Repeat the material exactly from its first line to the line that includes "b.build('horned_skull',(-4.22,3.48,3.052),wn=True)". Skip pictures.

-*-*-

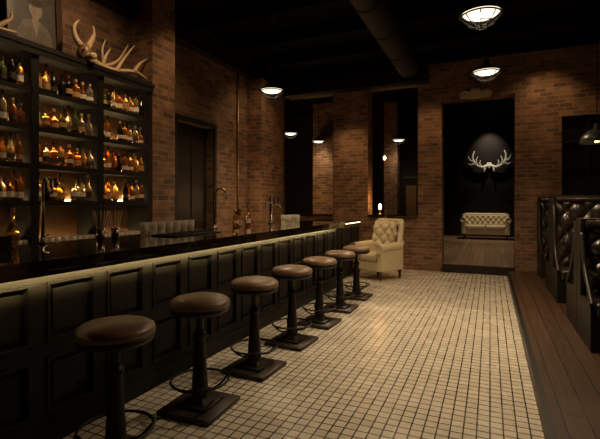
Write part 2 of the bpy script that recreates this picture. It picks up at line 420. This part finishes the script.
# ------------------------------------------------------------ top of shelf decor
b=MB()
W,H=.62,.86
for (a,c,d,e) in ((-W/2,W/2,0,.07),(-W/2,W/2,H-.07,H),(-W/2,-W/2+.07,.07,H-.07),(W/2-.07,W/2,.07,H-.07)): b.box(0,.04,a,c,d,e,M_frame)
b.box(.005,.015,-W/2+.06,W/2-.06,.06,H-.06,M_print)
def ell(x,cy,cz,ry,rz_,m): b.add([(x,cy+ry*math.cos(t),cz+rz_*math.sin(t)) for t in [2*pi*i/20 for i in range(20)]],[tuple(range(20))],m)
b.add([(.0160,-.20,.08),(.0160,.20,.08),(.0160,.19,.24),(.0160,.13,.34),(.0160,.05,.38),(.0160,-.05,.38),(.0160,-.13,.34),(.0160,-.20,.22)],[tuple(range(8))],M_printm)
b.add([(.0164,-.03,.34),(.0164,.04,.34),(.0164,.04,.46),(.0164,-.03,.46)],[(0,1,2,3)],M_printl)
ell(.0168,.01,.50,.075,.10,M_printl); ell(.0172,0,.57,.085,.045,M_frame)
b.add([(.0168,-.04,.37),(.0168,.05,.37),(.0168,.01,.20)],[(0,1,2)],M_printl)
o=b.build('framed_portrait',(-4.50,3.10,3.052),bevel=0); o.rotation_euler=(0,-.06,0)

def antler(b,beam,tines,r0=.03,mat=None,M=None):
    n=len(beam); b.tube(beam,[r0*(1-.75*i/(n-1)) for i in range(n)],mat,10,sub=6,M=M)
    for t in tines: 
        k=len(t); b.tube(t,[r0*.62*(1-.8*i/(k-1)) for i in range(k)],mat,8,sub=5,M=M)
b=MB()
antler(b,[(0,-.40,.09),(.0,-.2,.045),(0.02,0,.06),(.03,.3,.12),(.03,.55,.05)],
  [[(0,-.22,.045),(.04,-.2,.18),(.03,-.12,.30)],[(.02,-.02,.06),(.05,.08,.24),(.03,.26,.46)],[(.03,.25,.11),(.04,.36,.26),(.02,.54,.38)]],.045,M_antler)
antler(b,[(-.10,-.3,.04),(-.1,-.1,.10),(-.1,.12,.24),(-.12,.3,.50)],[[(-.1,-.1,.1),(-.08,-.15,.28),(-.1,-.08,.44)]],.036,M_antler)
b.build('antler',(-4.30,4.02,3.055))
b=MB()
antler(b,[(0,-.6,.35),(.02,-.35,.14),(.02,-.05,.045),(.02,.17,.06)],
  [[(.02,-.3,.12),(.04,-.2,.25),(.03,-.12,.36)],[(.02,-.02,.045),(.04,.1,.16),(.03,.12,.24)]],.045,M_antler)
b.build('antler',(-4.25,2.55,3.055))
b=MB()
b.lathe([(0,0),(.06,.01),(.09,.07),(.085,.14),(.05,.20),(0,.21)],M_leather,16,Matrix.Scale(.8,4,(0,1,0)))
b.rbox((.10,0,.05),(.15,.08,.07),.028,M_antler)
for sg in (-1,1):
    b.tube([(0,sg*.04,.17),(-.02,sg*.10,.26),(0,sg*.13,.36),(.03,sg*.09,.44)],[.035,.03,.02,.007],M_antler,10,sub=5)
    b.lathe([(0,0),(.018,0),(0,.012)],M_black,10,Matrix.Translation((.06,sg*.06,.11))@Matrix.Rotation(-sg*pi/2,4,'X'))
b.build('horned_skull',(-4.22,3.48,3.052),wn=True)

# ------------------------------------------------------------ bar items
def gooseneck(name,loc,h,reach,dirx=1):
    b=MB()
    b.lathe([(0,0),(.035,0),(.035,.012),(.02,.02),(.016,.05),(.0,.05)],M_chrome,16)
    pts=[(0,0,.03),(0,0,h-.08)]+[(dirx*reach/2*(1-math.cos(t)),0,h-.08+.08*math.sin(t)) for t in [pi*k/8 for k in range(1,9)]]+[(dirx*reach,0,h-.13)]
    b.tube(pts,.012,M_chrome,10)
    b.tube([(0,.0,.05),(0,.05,.07)],.006,M_chrome,8)
    return b.build(name,loc)
gooseneck('gooseneck_faucet',(-3.18,2.25,1.131),.52,.10)
gooseneck('beer_tap',(-3.15,4.5,1.131),.50,.16)
b=MB()
b.lathe([(0,0),(.05,0),(.05,.015),(.028,.03),(.028,.30),(.04,.33),(0,.35)],M_chrome,18)
b.tube([(0,-.16,.30),(0,.16,.30)],.024,M_chrome,12)
for y in (-.13,0,.13):
    b.tube([(0,y,.30),(.09,y,.29),(.10,y,.24)],.011,M_chrome,8); b.tube([(.05,y,.30),(.06,y,.42)],[.008,.014],M_black,8)
b.build('beer_tap_tower',(-3.1,5.9,1.131))
b=MB()
for cy in (0,.16):
    b.lathe([(0,0),(.032,0),(.036,.10),(.033,.10),(.029,.01),(0,.01)],M_chrome,16,Matrix.Translation((0,cy,0)))
    for i in range(5):
        a=i*1.25; b.tube([(.015*math.cos(a),cy+.015*math.sin(a),.012),(.05*math.cos(a),cy+.07*math.sin(a),.25)],.003,M_straw,6)
b.build('straw_holder',(-3.1,2.72,1.131))
b=MB()
b.box(0,.16,0,.5,0,.012,M_black); b.box(0,.012,0,.5,.012,.09,M_black); b.box(.148,.16,0,.5,.012,.09,M_black)
for i in range(5): b.box(.012,.148,.0+i*.122,.012+i*.122,.012,.09,M_black)
for i in range(4): b.rbox((.08,.067+i*.122,.07),(.11,.09,.08),.01,random.choice([LAB[0],LAB[1],M_leather]))
b.build('garnish_caddy',(-3.2,1.42,1.131))

# ------------------------------------------------------------ bar stools
def stool():
    b=MB()
    b.rbox((0,0,.0175),(.42,.42,.035),.006,M_woodbase,seg=1)
    b.rbox((0,0,.0445),(.25,.25,.019),.005,M_iron,seg=1)
    def frus(z0,w0,z1,w1):
        vs=[(sx*w/2,sy*w/2,z) for (w,z) in ((w0,z0),(w1,z1)) for sx,sy in ((-1,-1),(1,-1),(1,1),(-1,1))]
        b.add(vs,[(0,1,2,3),(4,5,6,7),(0,1,5,4),(1,2,6,5),(2,3,7,6),(3,0,4,7)],M_iron)
    frus(.054,.17,.085,.12); b.lathe([(.062,.08),(.058,.14),(.047,.30),(.037,.48),(.033,.50),(.046,.505),(.048,.53),(.033,.54),(.028,.56)],M_iron,20)
    b.lathe([(.026,.55),(.026,.64),(.05,.66),(.12,.675),(.15,.685),(0,.685)],M_iron,20)
    R=.20; zr=.20
    b.tube([(R*math.cos(2*pi*i/32),R*math.sin(2*pi*i/32),zr) for i in range(32)],.009,M_iron,8,closed=True)
    for i in range(4):
        a=pi/4+i*pi/2; c,s_=math.cos(a),math.sin(a)
        b.tube([(.05*c,.05*s_,.13),(.10*c,.10*s_,.125),(.15*c,.15*s_,.15),(R*c,R*s_,zr)],.008,M_iron,8,sub=4)
    k=.94
    b.lathe([(.0,.682),(.20*k,.682),(.215*k,.69),(.218*k,.71),(.212*k,.722)],M_seatrim,40)
    b.lathe([(.21*k,.718),(.222*k,.728),(.226*k,.745),(.218*k,.765),(.19*k,.782),(.14*k,.793),(.07*k,.799),(0,.80)],M_leather,40)
    b.tube([(.221*k*math.cos(2*pi*i/40),.221*k*math.sin(2*pi*i/40),.722) for i in range(40)],.005,M_seatrim,6,closed=True)
    return b
s0=stool().build('bar_stool',(-1.90,1.77,0))
for i,y in enumerate((2.50,3.27,4.05,4.83,5.61,6.40)):
    inst(s0,'bar_stool',(-1.88,y,0),random.uniform(-.06,.06))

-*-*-

> **Full answer**:
Write part 2 of the bpy script that recreates this picture. It picks up at line 420. This part finishes the script.
# ------------------------------------------------------------ top of shelf decor
b=MB()
W,H=.62,.86
for (a,c,d,e) in ((-W/2,W/2,0,.07),(-W/2,W/2,H-.07,H),(-W/2,-W/2+.07,.07,H-.07),(W/2-.07,W/2,.07,H-.07)): b.box(0,.04,a,c,d,e,M_frame)
b.box(.005,.015,-W/2+.06,W/2-.06,.06,H-.06,M_print)
def ell(x,cy,cz,ry,rz_,m): b.add([(x,cy+ry*math.cos(t),cz+rz_*math.sin(t)) for t in [2*pi*i/20 for i in range(20)]],[tuple(range(20))],m)
b.add([(.0160,-.20,.08),(.0160,.20,.08),(.0160,.19,.24),(.0160,.13,.34),(.0160,.05,.38),(.0160,-.05,.38),(.0160,-.13,.34),(.0160,-.20,.22)],[tuple(range(8))],M_printm)
b.add([(.0164,-.03,.34),(.0164,.04,.34),(.0164,.04,.46),(.0164,-.03,.46)],[(0,1,2,3)],M_printl)
ell(.0168,.01,.50,.075,.10,M_printl); ell(.0172,0,.57,.085,.045,M_frame)
b.add([(.0168,-.04,.37),(.0168,.05,.37),(.0168,.01,.20)],[(0,1,2)],M_printl)
o=b.build('framed_portrait',(-4.50,3.10,3.052),bevel=0); o.rotation_euler=(0,-.06,0)

def antler(b,beam,tines,r0=.03,mat=None,M=None):
    n=len(beam); b.tube(beam,[r0*(1-.75*i/(n-1)) for i in range(n)],mat,10,sub=6,M=M)
    for t in tines: 
        k=len(t); b.tube(t,[r0*.62*(1-.8*i/(k-1)) for i in range(k)],mat,8,sub=5,M=M)
b=MB()
antler(b,[(0,-.40,.09),(.0,-.2,.045),(0.02,0,.06),(.03,.3,.12),(.03,.55,.05)],
  [[(0,-.22,.045),(.04,-.2,.18),(.03,-.12,.30)],[(.02,-.02,.06),(.05,.08,.24),(.03,.26,.46)],[(.03,.25,.11),(.04,.36,.26),(.02,.54,.38)]],.045,M_antler)
antler(b,[(-.10,-.3,.04),(-.1,-.1,.10),(-.1,.12,.24),(-.12,.3,.50)],[[(-.1,-.1,.1),(-.08,-.15,.28),(-.1,-.08,.44)]],.036,M_antler)
b.build('antler',(-4.30,4.02,3.055))
b=MB()
antler(b,[(0,-.6,.35),(.02,-.35,.14),(.02,-.05,.045),(.02,.17,.06)],
  [[(.02,-.3,.12),(.04,-.2,.25),(.03,-.12,.36)],[(.02,-.02,.045),(.04,.1,.16),(.03,.12,.24)]],.045,M_antler)
b.build('antler',(-4.25,2.55,3.055))
b=MB()
b.lathe([(0,0),(.06,.01),(.09,.07),(.085,.14),(.05,.20),(0,.21)],M_leather,16,Matrix.Scale(.8,4,(0,1,0)))
b.rbox((.10,0,.05),(.15,.08,.07),.028,M_antler)
for sg in (-1,1):
    b.tube([(0,sg*.04,.17),(-.02,sg*.10,.26),(0,sg*.13,.36),(.03,sg*.09,.44)],[.035,.03,.02,.007],M_antler,10,sub=5)
    b.lathe([(0,0),(.018,0),(0,.012)],M_black,10,Matrix.Translation((.06,sg*.06,.11))@Matrix.Rotation(-sg*pi/2,4,'X'))
b.build('horned_skull',(-4.22,3.48,3.052),wn=True)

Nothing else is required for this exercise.